【解放の福音】
部落解放の解放祈りの日メッセージ        
ルカによる福音書7章18~23節           

 この箇所には、イエスがどのようなお方なのかが端的に記されています。従来の訳である「重い皮膚病」が昨年12月に出版された聖書協会共同訳では「規定の病」と訳されています。『信徒の友』には今回の訳の特徴が連載されています。

 「規定の病」は、レビ記13~14章による「律法で規定された病」を意味します。これは特定の疾患との同定を避け、誰も不快に感じることがない「政治的正しさ」を実現しています。しかし聖書の世界に過酷な差別があったという歴史を私たちが記憶に留めるために、例えばその本質を表す「汚れ病」というような造語を当てることもできると思います。(須藤伊知郎)

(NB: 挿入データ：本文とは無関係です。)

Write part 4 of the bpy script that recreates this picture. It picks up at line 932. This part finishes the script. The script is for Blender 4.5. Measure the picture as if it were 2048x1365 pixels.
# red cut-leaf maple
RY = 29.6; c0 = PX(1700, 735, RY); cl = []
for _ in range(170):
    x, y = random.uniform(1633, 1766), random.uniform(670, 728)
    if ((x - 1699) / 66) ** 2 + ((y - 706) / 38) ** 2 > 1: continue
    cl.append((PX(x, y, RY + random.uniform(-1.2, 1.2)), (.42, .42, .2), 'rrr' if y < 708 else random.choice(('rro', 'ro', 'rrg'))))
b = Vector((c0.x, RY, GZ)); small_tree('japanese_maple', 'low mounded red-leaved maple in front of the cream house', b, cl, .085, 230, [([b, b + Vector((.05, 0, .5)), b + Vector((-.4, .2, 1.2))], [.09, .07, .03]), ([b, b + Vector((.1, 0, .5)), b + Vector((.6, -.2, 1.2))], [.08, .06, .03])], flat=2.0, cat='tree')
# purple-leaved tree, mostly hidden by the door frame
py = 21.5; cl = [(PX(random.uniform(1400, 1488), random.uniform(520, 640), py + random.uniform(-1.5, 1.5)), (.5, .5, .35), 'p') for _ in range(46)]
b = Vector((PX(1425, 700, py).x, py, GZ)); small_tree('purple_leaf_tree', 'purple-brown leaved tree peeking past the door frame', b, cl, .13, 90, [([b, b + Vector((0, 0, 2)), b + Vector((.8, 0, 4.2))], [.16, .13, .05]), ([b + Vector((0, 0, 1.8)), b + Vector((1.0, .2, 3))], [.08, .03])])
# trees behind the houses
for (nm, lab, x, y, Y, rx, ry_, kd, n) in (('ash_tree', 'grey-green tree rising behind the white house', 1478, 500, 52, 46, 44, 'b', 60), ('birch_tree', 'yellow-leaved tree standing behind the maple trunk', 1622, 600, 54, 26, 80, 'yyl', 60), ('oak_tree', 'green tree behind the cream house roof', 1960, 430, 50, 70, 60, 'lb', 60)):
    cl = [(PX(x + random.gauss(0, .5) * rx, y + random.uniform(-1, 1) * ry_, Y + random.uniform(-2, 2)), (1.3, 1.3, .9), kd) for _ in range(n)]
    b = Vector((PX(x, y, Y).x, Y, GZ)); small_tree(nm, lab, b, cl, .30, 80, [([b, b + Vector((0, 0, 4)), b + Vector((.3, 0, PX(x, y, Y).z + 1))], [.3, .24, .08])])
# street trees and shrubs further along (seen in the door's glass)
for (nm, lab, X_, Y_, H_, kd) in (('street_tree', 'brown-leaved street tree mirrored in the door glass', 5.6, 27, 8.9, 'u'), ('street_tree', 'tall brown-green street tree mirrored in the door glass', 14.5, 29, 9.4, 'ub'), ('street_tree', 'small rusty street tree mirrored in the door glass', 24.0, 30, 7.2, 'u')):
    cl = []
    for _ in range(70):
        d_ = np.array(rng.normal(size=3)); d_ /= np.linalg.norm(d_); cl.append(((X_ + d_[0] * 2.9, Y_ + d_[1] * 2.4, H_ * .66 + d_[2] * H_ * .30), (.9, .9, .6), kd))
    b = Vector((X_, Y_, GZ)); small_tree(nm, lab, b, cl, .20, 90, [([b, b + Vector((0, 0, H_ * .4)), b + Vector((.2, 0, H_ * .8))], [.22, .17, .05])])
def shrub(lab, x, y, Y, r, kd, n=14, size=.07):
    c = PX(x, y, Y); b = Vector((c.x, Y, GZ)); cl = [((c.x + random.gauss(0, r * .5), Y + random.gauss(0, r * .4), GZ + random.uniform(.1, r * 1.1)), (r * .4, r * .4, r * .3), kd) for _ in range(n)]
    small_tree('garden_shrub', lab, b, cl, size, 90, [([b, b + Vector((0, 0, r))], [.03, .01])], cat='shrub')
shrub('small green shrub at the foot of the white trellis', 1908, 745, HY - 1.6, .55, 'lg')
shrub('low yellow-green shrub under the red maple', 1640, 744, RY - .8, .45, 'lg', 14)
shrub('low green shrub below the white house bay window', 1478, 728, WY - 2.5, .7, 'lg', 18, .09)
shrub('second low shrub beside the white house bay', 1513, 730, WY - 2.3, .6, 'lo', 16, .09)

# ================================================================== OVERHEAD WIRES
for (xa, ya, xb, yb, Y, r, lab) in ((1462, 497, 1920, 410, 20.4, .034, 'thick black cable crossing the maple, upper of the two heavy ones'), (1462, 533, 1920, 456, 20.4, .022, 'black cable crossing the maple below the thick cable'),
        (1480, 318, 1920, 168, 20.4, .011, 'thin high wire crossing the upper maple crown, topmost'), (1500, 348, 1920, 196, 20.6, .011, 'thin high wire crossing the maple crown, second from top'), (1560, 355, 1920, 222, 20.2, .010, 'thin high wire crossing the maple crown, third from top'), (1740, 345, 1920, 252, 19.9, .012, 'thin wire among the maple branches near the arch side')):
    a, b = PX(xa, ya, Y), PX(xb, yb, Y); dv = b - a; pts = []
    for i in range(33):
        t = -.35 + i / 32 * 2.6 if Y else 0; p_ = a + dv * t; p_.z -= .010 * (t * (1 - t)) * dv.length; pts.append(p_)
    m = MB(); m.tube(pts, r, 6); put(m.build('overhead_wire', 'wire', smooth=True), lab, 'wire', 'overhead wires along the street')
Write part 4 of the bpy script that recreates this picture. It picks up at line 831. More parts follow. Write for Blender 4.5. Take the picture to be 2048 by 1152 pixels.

 「目の見えない人は見え、足の不自由な人は歩き、重い皮膚病を患(わずら)っている人、耳の聞こえない人、貧しい人」とはいずれも共同体から疎外され、差別されていた人たちです。律法の本質は「弱者」を法によって保護することでした。しかし時代を経るにしたがって、それは厳しい「共同体」の基準となります。礼拝の中で「水平社宣言」を唱えます。これは被差別部落の人たちは、一個の人格である。そして政府が推進する「融和」政策は被差別の人たちを一段低く見ていると明記しています。

 ノーベル賞作家 ドニ・モリスンがハーバード大学の連続講演『「他者」の起源』が集英社新書として出版されました。

 解説で森本あんりさんは、「トランプ大統領の登場は、自分の国で自分の土地に暮らしながら、いつの間にか「よそ者」のように扱われていると感じる人びとがいかに多いかを明らかにした。グローバル化の見えざる圧力は、大都市で世界を股にかけて活躍する国際派のエリートたちよりも、小さな田舎町で穀物の値段を気にかけつつ生きるほかない人びとに重くのしかかるだろう。そのひとりひとりに、自分の本来帰属すべき場所があり、心に感じながら生きるディープ・ストーリーがあったはずである。」

 「朝日新聞」7月17日号にトランプ大統領が「もともといた国に帰って、完全に壊れ、犯罪にまみれている国を直すのを手伝ったらどうか」というツイッターの発言に対して、民主党の4人の「非白人女性議員」が「人種差別攻撃だ」と彼のツイッターの発言に反発し、国内外で波紋を広げていることが掲載されています。白人が黒人に対して差別するという構図は今も続いているようです。一滴でも黒人の「血」が入っていたら、その人のルーツがアフリカからの出身(奴隷)であれば差別されたのです。そのため、その人たちは自分の出自を誤魔化します。どんな優秀であろうとも被差別部落出身者は差別されたのです。

 かつて自民党の幹事長を務めた政治家野中広務もそのひとりです。「出自が知られたならば就職も結婚もご破算になる。」これが被差別部落出身の人たちにのしかかる見えない圧力であるという点で、昔の話では済まされないのです。そのことを私たちは「部落解放同盟」の方々から伺ってきました。

 石川一雄さんは被差別部落出身故に犯人とされ、今尚「見えない手錠」につながれています。この日、私たちは獄中にいるバプテスマのヨハネが弟子たちを遣わして質問した意味を心に留め、イエスが「律法」の枠からはみ出た人たち、そのようにされた人たちに「解放の福音」を語られた言葉をこの部落解放祈りの日のメッセージとしましょう。